Teh ini diproses dalam waktu lama dan butuh kecermatan, sehingga jumlah produksinya pun tidak banyak, dan kurang populer bila dibandingkan dengan jenis teh lain, seperti teh hijau atau teh hitam.
Dalam bukunya yang lain, yakni “Tea Blending (Panduan Meracik Teh dengan Bunga, Buah, Herbal & Rempah)”, Ratna Somantri, yang juga Founder Indonesia Tea Institute, menyebutkan secara garis besar proses produksi teh kuning.
Yakni, mulai dari pelayuan, penghentian reaksi oksidasi, penggilingan dan pembentukan daun teh, daun teh dipanaskan, daun teh ditumpuk dan disekap saat masih panas, hingga pengeringan.
Meski kurang populer di masyarakat, teh ini mendapat tempat tersendiri di hati pecinta teh. Secara umum, aroma dan rasa teh ini lebih lembut dan sedikit lebih manis. Teh kuning yang paling terkenal adalah Junshan Yinzhe dari Provinsi Anhul, Cihna.
Pakar teh, yang juga owner House of Tea (HoT) di Cilandak, Jakarta Selatan, Satria Gunawan, alias Pak Gun, mengatakan, teh dari jenis Camelia Sinensis ini sudah banyak dikembangkan di Indonesia. HoT pun telah memproduksi yellow tea dari perkebunan teh di Cianjur.

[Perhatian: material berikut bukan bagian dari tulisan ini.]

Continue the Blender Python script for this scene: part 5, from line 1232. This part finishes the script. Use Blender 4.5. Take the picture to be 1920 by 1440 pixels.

“Saat ini, yellow tea sudah banyak diproduksi di Indonesia. Permintaan makin banyak, karena teh ini memiliki rasa dan aroma khas. Ada rasa manisnya dan lembut, sehingga aman untuk penikmat yang memiliki keluhan asam lambung,” ujar Pak Gun, mantan pilot yang kini lebih menekuni dunia teh, dengan membina petani teh di Indonesia.
Nah, teh apa yang Anda konsumsi tiap hari? Apa pun teh-nya, salam seruput teh Indonesia.